Carlos on the triage carpet taking out leaves and any bunches not up to scratch

The first tractor load with 2584 Kg of  ‘Vinha Velha’ straight Touriga Nacional arrived from Quinta do Tua at 10:40 this morning.  It’s from block 34 planted 1974 in the lower part of the Quinta just above the railway station.

Before lunch the pickers moved back to Malvedos and began on block 106 (planted 1984) next to the river before moving to the impressive schist ramparts of the Fort Arthur vineyard just below the house.  We are starting with the lower lying Nacional first and as the picking progresses will work our way up to the top of the Quinta where blocks four and five are situated.

Alexandre the tractor driver with Touriga Nacional

The grapes picked today look very healthy and the bunches are small and compact. The berries are small, thick skinned and dark blue owing to the high concentration of phenolic compounds in the skin, and they look almost like  blueberries.  The fact that there is such a large skin to juice ratio in berries will also impart a deep colour and complex flavours to the wine – which always makes me happy!

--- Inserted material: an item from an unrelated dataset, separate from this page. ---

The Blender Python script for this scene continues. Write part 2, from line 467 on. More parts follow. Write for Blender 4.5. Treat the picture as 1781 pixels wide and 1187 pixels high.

The Nacional is also characterized by extremely low yields and from what I have seen of today’s picking this year is no exception.  In fact, despite having the usual number of pickers, due to the low yields we have only managed to pick 5.546 Kgs today (our normal rate being between 12.000-14.000Kgs) and will therefore only fill and tread the lagar mid-morning tomorrow.  I am convinced that this low production will also contribute significantly to the concentration of the Touriga Nacional wines we will make over the next few days.

Nice perch for a duck, hopefully no boats will try it this year

The famous Malvedos rocks serve as perch

When the dam is opened further down the river the water level drops a little and some dangerous looking rocks appear in the middle of the river opposite the winery just outside the navigable channel.  Boats should beware not to stray out of the channel as last year a speedboat which made this mistake when the rocks were just below the surface had its hull ripped to shreds.

The lagar gets a hose down, and then we carefully clean between its toes

Lagar Hygiene

Hygiene is a very important part of ‘good practice’ in winemaking, and so every morning the lagars’ legs get a good hosing down and we scrub its feet and get the pips out from between its toes!